F: Aber der Präsident nicht?
Nein, der ist so ein bisschen wie die Queen und macht hauptsächlich repräsentative Sachen. Die Bundeskanzlerin heißt Angela Merkel.
F: Kennt ihr das Video, in dem Hasselhoff betrunken auf dem Boden rumkrabbelt?
Klar.
(Marcus nippt an seinem Cappuccino. Forrest guckt ihm verwundert zu.)
F: Was ist ein Cappuccino? Ist das wie ein Latte Macchiato?
Es ist ein Espresso mit viel Milch. Der Unterschied ist, dass bei Latte zuerst die Milch und dann der Espresso reingeschüttet wird und beim Cappuccino andersherum. Ich bin mir aber nicht ganz sicher.
F: Ah, okay.
Inzwischen haben wir gelernt, dass diese Erklärung falsch ist.
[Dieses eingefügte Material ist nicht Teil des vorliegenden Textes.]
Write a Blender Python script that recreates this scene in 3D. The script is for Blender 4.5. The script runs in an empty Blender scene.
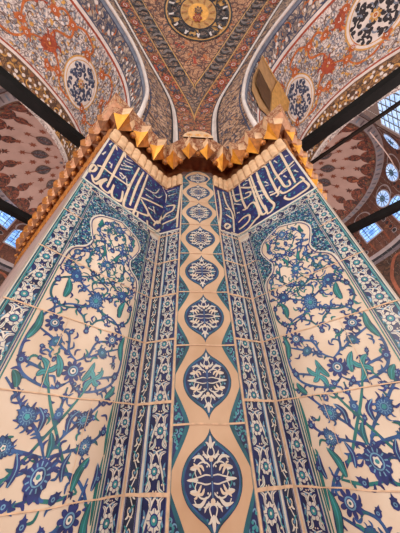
import bpy, math, random
from mathutils import Vector
import mathutils
random.seed(7)
S = 2.4            # metres per layout unit
EYE = 1.6          # eye height above the floor
SQ = 2 ** -.5
C = bpy.context.scene.collection
scene = bpy.context.scene

# ------------------------------------------------------------------ materials
MATS = {}
def newmat(name):
    m = bpy.data.materials.new(name); m.use_nodes = True
    nt = m.node_tree; b = nt.nodes['Principled BSDF']
    MATS[name] = m
    return m, nt, b
def ramp(nt, stops):
    r = nt.nodes.new('ShaderNodeValToRGB'); cr = r.color_ramp
    while len(cr.elements) < len(stops): cr.elements.new(.5)
    for e, (p, c) in zip(cr.elements, stops): e.position = p; e.color = (*c, 1)
    return r
def plain(name, col, rough=.4, var=.25, scale=14, metal=0., coat=0., bump=0., col2=None, spec=.5):
    m, nt, b = newmat(name)
    tc = nt.nodes.new('ShaderNodeTexCoord'); n = nt.nodes.new('ShaderNodeTexNoise')
    n.inputs['Scale'].default_value = scale; n.inputs['Detail'].default_value = 5
    nt.links.new(tc.outputs['Object'], n.inputs['Vector'])
    c2 = col2 or tuple(min(1, c * (1 + var)) for c in col); c1 = tuple(c * (1 - var) for c in col)
    r = ramp(nt, [(.3, c1), (.7, c2)])
    nt.links.new(n.outputs['Fac'], r.inputs['Fac']); nt.links.new(r.outputs['Color'], b.inputs['Base Color'])
    b.inputs['Roughness'].default_value = rough; b.inputs['Metallic'].default_value = metal
    b.inputs['Coat Weight'].default_value = coat; b.inputs['Coat Roughness'].default_value = .22
    b.inputs['Specular IOR Level'].default_value = spec
    if bump:
        bp = nt.nodes.new('ShaderNodeBump'); bp.inputs['Strength'].default_value = bump; bp.inputs['Distance'].default_value = .01
        nt.links.new(n.outputs['Fac'], bp.inputs['Height']); nt.links.new(bp.outputs['Normal'], b.inputs['Normal'])
    return m
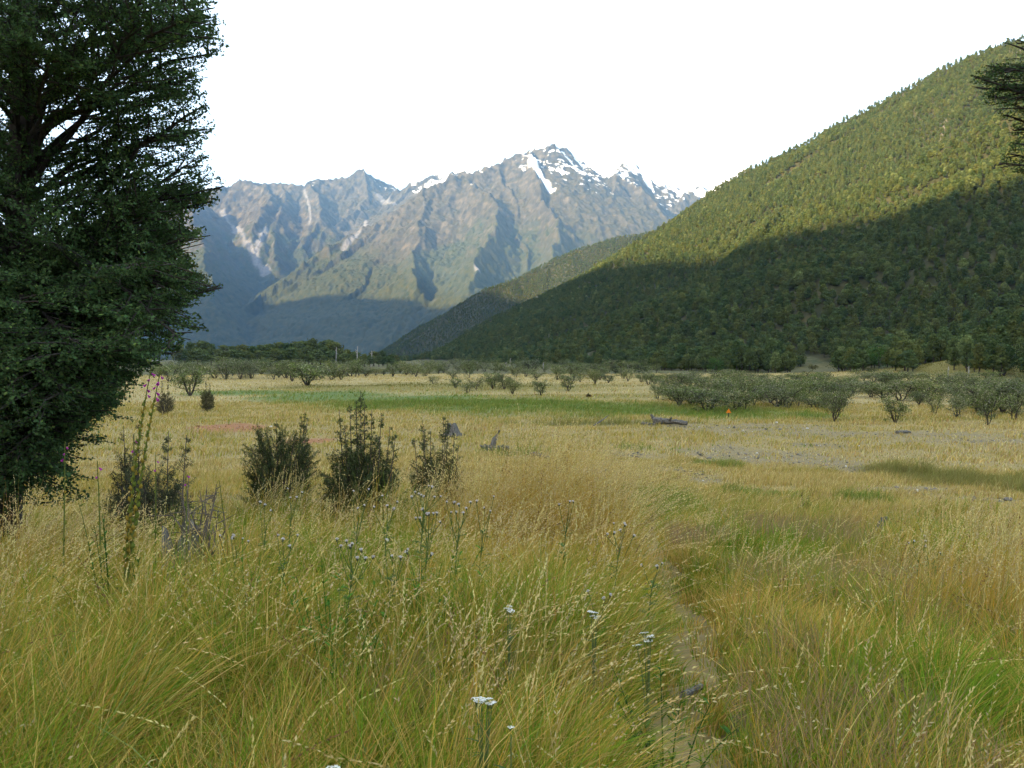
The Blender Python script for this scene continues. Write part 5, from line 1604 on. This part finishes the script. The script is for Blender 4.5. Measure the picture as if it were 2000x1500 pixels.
def stump(u_, v_base, v_top, Yd, wpx, label, seed, lean=0.0, flare=1.6, ragged=0.35, roots=5, taper=0.75, aspect=1.0):
    g = np.random.default_rng(seed)
    x0 = px_dir(u_, v_base)[0] * Yd; zb = zg(x0, Yd)
    H = EYE + px_dir(u_, v_top)[1] * Yd - zb
    Rr = wpx / FPX * Yd * 0.5
    nS, nZ = 28, 16
    th = np.arange(nS) / nS * 2 * np.pi
    rag = 1 - ragged * np.abs(g.normal(0, 0.5, nS)).clip(0, 1); rag = 0.6 * rag + 0.2 * np.roll(rag, 1) + 0.2 * np.roll(rag, -1)
    flu = 1 + 0.13 * np.sin(th * 5 + g.uniform(0, 6)) + 0.08 * np.sin(th * 9 + 1) + g.normal(0, 0.05, nS)
    V = []
    for i in range(nZ):
        f = i / (nZ - 1)
        rad = Rr * (taper + (1 - taper) * (1 - f) + (flare - 1) * math.exp(-f * 9)) * (1 + (flu - 1) * (1.6 - f))
        z = f * H * rag
        V.append(np.stack([np.cos(th) * rad + lean * z, np.sin(th) * rad * aspect, z - 0.05], -1))
    for f in (0.82, 0.4):                                          # hollow broken top
        V.append(np.stack([np.cos(th) * Rr * taper * f * 0.9 + lean * H * 0.8, np.sin(th) * Rr * taper * f * 0.9 * aspect, H * rag * (0.90 if f > .5 else 0.72)], -1))
    V = np.array(V); nR = len(V)
    q = []
    for i in range(nR - 1):
        for j in range(nS):
            q.append((i * nS + j, i * nS + (j + 1) % nS, (i + 1) * nS + (j + 1) % nS, (i + 1) * nS + j))
    vv = np.vstack([V.reshape(-1, 3), V[-1].mean(0)[None]])
    tr_ = [((nR - 1) * nS + j, (nR - 1) * nS + (j + 1) % nS, nR * nS) for j in range(nS)]
    ge = Geo(); ge.add(vv, q, tr_)
    o = ge.build("tree_stump", grey_wood); o.location = (x0, Yd, zb)
    tag(o, label, "stump")
    for k in range(roots):
        az = k * 6.283 / roots + g.uniform(-0.4, 0.4); L = Rr * g.uniform(1.0, 1.9)
        d = np.array([math.cos(az), math.sin(az) * aspect, 0])
        gb = Geo()
        gb.tube(np.array([d * Rr * 0.6 + [0, 0, H * 0.14], d * (Rr + L * 0.4) + [0, 0, H * 0.06], d * (Rr + L) + [0, 0, -0.04]]), [Rr * 0.30, Rr * 0.2, Rr * 0.08], 8, jitter=0.15, g=g)
        gb.build("root", grey_wood, o)
    return o
stump(352, 1072, 975, 6.3, 80, "old grey rotten stump sunk in tall grass under the dry twigs", 951, ragged=0.8, taper=0.85, roots=0)
stump(884, 845, 823, 46.0, 28, "grey cut stump with spreading roots behind the open dark bush", 952, ragged=0.3, flare=2.0, taper=0.55)
stump(1700, 1052, 998, 12.3, 30, "leaning grey splintered stump standing in the grass alone on the slope", 953, lean=0.42, ragged=0.5, taper=0.5, flare=1.3, roots=0, aspect=0.6)
def W(u_, v_, dz=0.0):
    q, ok = cast([u_], [v_], 2, 400)
    return q[0] + np.array([0, 0, dz])
log("driftwood", W(945, 881, .10), W(994, 880, .12), .15, .09, "grey driftwood root with one upright arm, lying on the dry grass", "driftwood", 961, extra=((.35, (.45, 0, 1.0), .85, .13), (.1, (-.5, -.3, .3), .35, .07), (.2, (-.2, -.5, .5), .3, .06), (.55, (.6, -.2, .35), .35, .06)))
log("driftwood", W(1040, 889, .06), W(1078, 899, .05), .08, .05, "thin pale driftwood log beside the green tuft", "driftwood", 962, extra=((.3, (0, -.4, .4), .2, .03),))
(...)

Es hängt ganz alleine von den Mengenverhältnissen von Espresso, Milch und Schaum ab, ob sich ein Getränk Cappuccino oder Latte Macchiato nennt. Da wir wegen dem scheußlichen Wetter auf den Genuß einer Maß verzichtet haben, machen wir uns schnell auf den Heimweg und siehe da, die gelbe Sau, wie Peter Licht sie in seinem "Lied Gegen Die Schwerkraft" beschreibt, beginnt zu strahlen.